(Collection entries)
•••
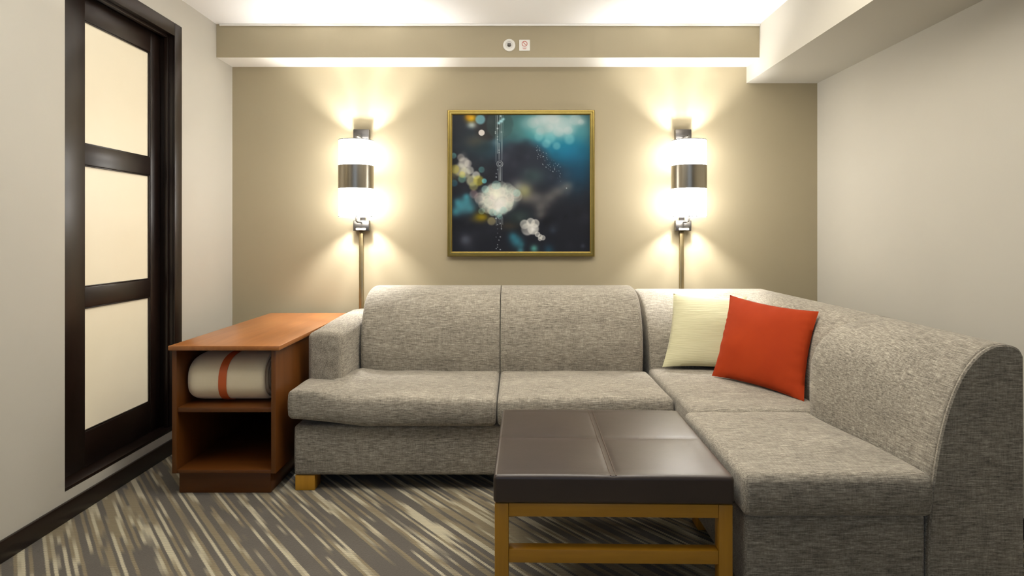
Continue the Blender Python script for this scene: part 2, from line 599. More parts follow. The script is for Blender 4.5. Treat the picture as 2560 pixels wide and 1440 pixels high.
for A, B in zip(rings, rings[1:]):
    for k in range(N):
        bm.faces.new((A[k], A[(k + 1) % N], B[(k + 1) % N], B[k]))
bm.faces.new(rings[0])
bm.faces.new(rings[-1])
minz = min(v_.co.z for v_ in bm.verts)
bm.transform(Matrix.Translation((0, 0, 0.3795 - minz)))
dzb = 0.3795 - minz
finish('blanket', bm, M['blanket'], bl, 60)
bm = bmesh.new()
prev = None
ribs = []
for k in range(N):
    a = 2 * PI * k / N
    tilt = 0.004 * math.sin(a)
    row_ = []
    for dx, off in ((-0.017, 0.001), (-0.017, 0.0035), (0.017, 0.0035), (0.017, 0.001)):
        x = -1.277 + dx + tilt
        p = roll_pt(a, x, 1.0)
        nrm = Vector((0, p.y - CYB, (p.z - CZB) * 1.5)).normalized()
        p = p + nrm * off
        p.z = max(p.z + dzb, 0.3796)
        row_.append(bm.verts.new(p))
    ribs.append(row_)
for k in range(N):
    A, B = ribs[k], ribs[(k + 1) % N]
    for q in range(4):
        bm.faces.new((A[q], A[(q + 1) % 4], B[(q + 1) % 4], B[q]))
finish('ribbon', bm, M['ribbon'], bl, 50)

# ------------------------------------------------------------------ sofa module (left, with arm)
sofa = thing('sofa', (-0.14, 3.24, 0), 'two-seat grey-beige tweed sofa section with one left arm, along the back wall', 'sofa')
XA, XM = -0.083, 0.688
FZ = 0.067


def base_def(p):
    return p


bm = bmesh.new()
softbox(bm, -0.972, XM - 0.003, 2.735, 3.745, FZ, 0.286, 0.016, (14, 6, 3),
        lambda p: Vector((p.x, p.y - 0.006 * math.sin(PI * min(max((p.z - FZ) / 0.22, 0), 1)) * (1 if p.y < 2.8 else 0), p.z)))
finish('base', bm, M['fab_x'], sofa)
for x0, y0 in ((-0.968, 2.74), (0.59, 2.74), (-0.968, 3.64), (0.59, 3.64)):
    boxpart('foot', (x0, x0 + 0.086, y0, y0 + 0.086, 0, FZ - 0.0005), M['honey_z'], sofa, 0.003)
bm = bmesh.new()


def arm_def(p):
    q = p.copy()
    if q.z > 0.5:
        f_ = smooth01(0.5, 0.66, q.z)
        q.z += 0.016 * smooth01(2.95, 3.5, q.y) * f_
        q.z += 0.010 * math.sin(PI * min(max((q.x + 0.985) / 0.165, 0), 1)) * f_
    return q


softbox(bm, -0.985, -0.820, 2.950, 3.745, 0.288, 0.655, 0.026, (5, 12, 6), arm_def)
finish('arm', bm, M['fab_y'], sofa)


def seat(name, x0, x1, y0, y1, z0, z1, mat, parent, crown=0.016, r=0.021, extra=None, n=(16, 14, 3), low=0.004):
    def d(p):
        u = (p.x - x0) / (x1 - x0)
        v_ = (p.y - y0) / (y1 - y0)
        q = p.copy()
        k = (max(0.0, math.sin(PI * u)) * max(0.0, math.sin(PI * v_))) ** 0.55
        h = (p.z - z0) / (z1 - z0)
        q.z += crown * k * smooth01(0.4, 1, h)
        # front and side faces swell slightly
        mid = math.sin(PI * min(max(h, 0), 1))
        q.y += (-0.012 if v_ < 0.5 else 0.0) * mid * (abs(2 * v_ - 1) ** 6)
        q.x += (0.003 if u > 0.5 else -0.003) * mid * (abs(2 * u - 1) ** 8)
        q.z += 0.0035 * mnoise.noise(Vector((p.x * 5, p.y * 5, 2.0))) * smooth01(0.4, 1, h)
        if extra:
            q = extra(q, p)
        return q
    bm = bmesh.new()
    softbox(bm, x0, x1, y0, y1, z0, z1, r, n, d)
    # welt along the upper and lower front edges
    o = finish(name, bm, mat, parent)
    return o


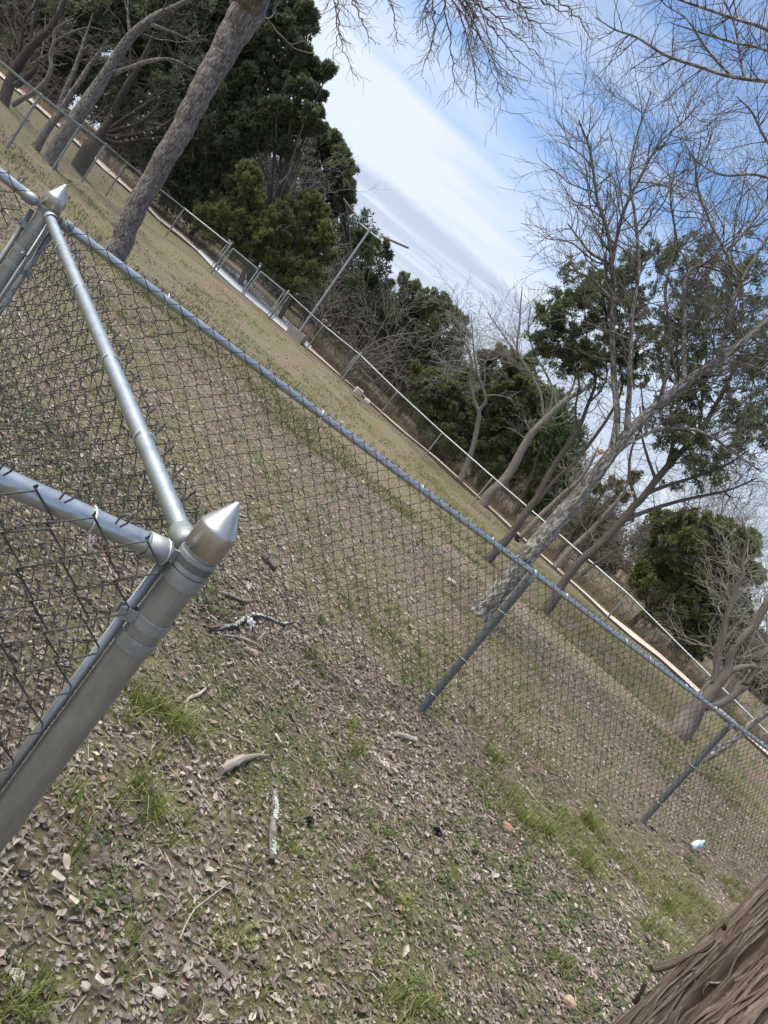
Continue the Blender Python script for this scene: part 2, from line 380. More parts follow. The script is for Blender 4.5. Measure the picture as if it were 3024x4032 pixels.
•••
Your objective: All of the records need repeating exactly, except for the pictures.

Exercise result:
Continue the Blender Python script for this scene: part 2, from line 599. More parts follow. The script is for Blender 4.5. Treat the picture as 2560 pixels wide and 1440 pixels high.
for A, B in zip(rings, rings[1:]):
    for k in range(N):
        bm.faces.new((A[k], A[(k + 1) % N], B[(k + 1) % N], B[k]))
bm.faces.new(rings[0])
bm.faces.new(rings[-1])
minz = min(v_.co.z for v_ in bm.verts)
bm.transform(Matrix.Translation((0, 0, 0.3795 - minz)))
dzb = 0.3795 - minz
finish('blanket', bm, M['blanket'], bl, 60)
bm = bmesh.new()
prev = None
ribs = []
for k in range(N):
    a = 2 * PI * k / N
    tilt = 0.004 * math.sin(a)
    row_ = []
    for dx, off in ((-0.017, 0.001), (-0.017, 0.0035), (0.017, 0.0035), (0.017, 0.001)):
        x = -1.277 + dx + tilt
        p = roll_pt(a, x, 1.0)
        nrm = Vector((0, p.y - CYB, (p.z - CZB) * 1.5)).normalized()
        p = p + nrm * off
        p.z = max(p.z + dzb, 0.3796)
        row_.append(bm.verts.new(p))
    ribs.append(row_)
for k in range(N):
    A, B = ribs[k], ribs[(k + 1) % N]
    for q in range(4):
        bm.faces.new((A[q], A[(q + 1) % 4], B[(q + 1) % 4], B[q]))
finish('ribbon', bm, M['ribbon'], bl, 50)

# ------------------------------------------------------------------ sofa module (left, with arm)
sofa = thing('sofa', (-0.14, 3.24, 0), 'two-seat grey-beige tweed sofa section with one left arm, along the back wall', 'sofa')
XA, XM = -0.083, 0.688
FZ = 0.067


def base_def(p):
    return p


bm = bmesh.new()
softbox(bm, -0.972, XM - 0.003, 2.735, 3.745, FZ, 0.286, 0.016, (14, 6, 3),
        lambda p: Vector((p.x, p.y - 0.006 * math.sin(PI * min(max((p.z - FZ) / 0.22, 0), 1)) * (1 if p.y < 2.8 else 0), p.z)))
finish('base', bm, M['fab_x'], sofa)
for x0, y0 in ((-0.968, 2.74), (0.59, 2.74), (-0.968, 3.64), (0.59, 3.64)):
    boxpart('foot', (x0, x0 + 0.086, y0, y0 + 0.086, 0, FZ - 0.0005), M['honey_z'], sofa, 0.003)
bm = bmesh.new()


def arm_def(p):
    q = p.copy()
    if q.z > 0.5:
        f_ = smooth01(0.5, 0.66, q.z)
        q.z += 0.016 * smooth01(2.95, 3.5, q.y) * f_
        q.z += 0.010 * math.sin(PI * min(max((q.x + 0.985) / 0.165, 0), 1)) * f_
    return q


softbox(bm, -0.985, -0.820, 2.950, 3.745, 0.288, 0.655, 0.026, (5, 12, 6), arm_def)
finish('arm', bm, M['fab_y'], sofa)


def seat(name, x0, x1, y0, y1, z0, z1, mat, parent, crown=0.016, r=0.021, extra=None, n=(16, 14, 3), low=0.004):
    def d(p):
        u = (p.x - x0) / (x1 - x0)
        v_ = (p.y - y0) / (y1 - y0)
        q = p.copy()
        k = (max(0.0, math.sin(PI * u)) * max(0.0, math.sin(PI * v_))) ** 0.55
        h = (p.z - z0) / (z1 - z0)
        q.z += crown * k * smooth01(0.4, 1, h)
        # front and side faces swell slightly
        mid = math.sin(PI * min(max(h, 0), 1))
        q.y += (-0.012 if v_ < 0.5 else 0.0) * mid * (abs(2 * v_ - 1) ** 6)
        q.x += (0.003 if u > 0.5 else -0.003) * mid * (abs(2 * u - 1) ** 8)
        q.z += 0.0035 * mnoise.noise(Vector((p.x * 5, p.y * 5, 2.0))) * smooth01(0.4, 1, h)
        if extra:
            q = extra(q, p)
        return q
    bm = bmesh.new()
    softbox(bm, x0, x1, y0, y1, z0, z1, r, n, d)
    # welt along the upper and lower front edges
    o = finish(name, bm, mat, parent)
    return o


Continue the Blender Python script for this scene: part 2, from line 380. More parts follow. The script is for Blender 4.5. Measure the picture as if it were 3024x4032 pixels.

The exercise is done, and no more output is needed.